Low densities. Many counties have imposed density limitations on new growth with the thought that they would limit the impact of development on roads and schools. But smearing 1,000 people over 1,000 acres of land is impossible to provide with roads, utilities and services as efficiently as if they were concentrated in 100 acres, or even 10 acres, of land. Fiscal conservatives should object to such inefficiency. And property rights advocates should object to the restrictions placed on what property owners can build on their land.
There is one caveat here that is important for subsidy-loathing conservatives to bear in mind. While people should be free to build wherever they want, they have no claim to the full panoply of government services — roads, water, sewer, schools, public safety, etc. — in remote, inefficiently served locations at the same prices as those services are available to others. Property owners should bear the full location-variable costs of where they build.
Leapfrog development. Leapfrog development makes human settlement patterns even more inefficient by scattering subdivisions, shopping centers and office parks across the countryside, leaving large holes in the urban fabric. Scatteration is more expensive to serve with roads, utilities and public services than compact development. This phenomenon, along with segregated land uses and density downzoning, drives up the cost of local government and transportation.
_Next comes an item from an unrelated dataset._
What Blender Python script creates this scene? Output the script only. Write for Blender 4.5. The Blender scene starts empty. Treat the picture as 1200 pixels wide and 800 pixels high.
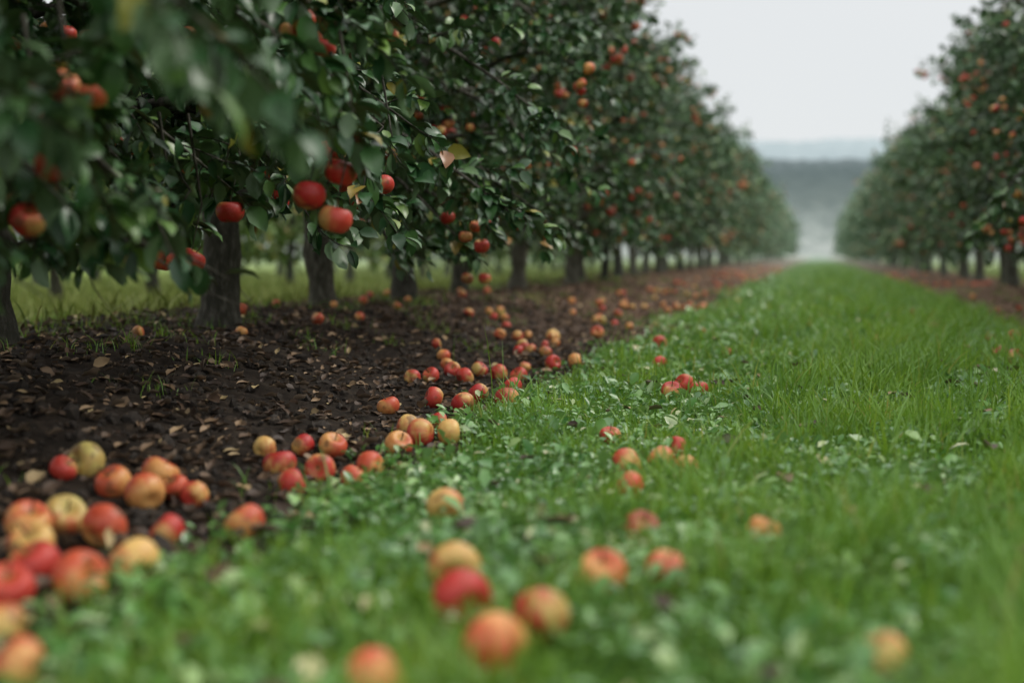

Why does leapfrog development occur? It is not the result of the “natural” workings of a free market. There are two driving forces. The first is the willingness of state and/or local local governments to subsidize the road improvements needed to serve them with public funds. A political economy has evolved in which developers and landowners contribute major sums to state and local elected politicians and then seek favors from them. This is the rent-seeking culture of Washington, D.C., writ small. The second arises from “anti-growth” politicians reacting to the rising cost of public services by restricting new development, even responsible development, in their jurisdictions. Developers then build projects in friendlier jurisdictions, typically farther from the urban core. Thus, the foes of sprawl in one county push it into another. Neither pro-developer subsidies nor anti-developer zoning restrictions should be palatable to conservatives.
Parking mandates. Zoning codes mandate minimum parking requirements in an indiscriminate manner, as if homeowners, shopping center developers and employers couldn’t judge for themselves how much parking they need. Because parking is mandated, property developers have no incentive to economize on space or to achieve synergies between land uses that experience peak parking demands during the day (offices) and the evening (residences). The result is a vast excess of mostly empty acreage devoted to parking. This parking is expensive, driving up the cost of development, and it pushes buildings farther apart at the expense of walkability. Parking mandates should be odious to every conservative who opposes unnecessary regulation.
Transit monopolies. Virtually every mass transit enterprise in the United States loses money, representing a drain go the taxpayer. One can argue that transit deserves its public subsidies because it provides public goods such as transporting poor people to work, reducing automobile emissions, and the like. But there is no avoiding the fact that, by private sector standards, transit companies are woefully inefficient.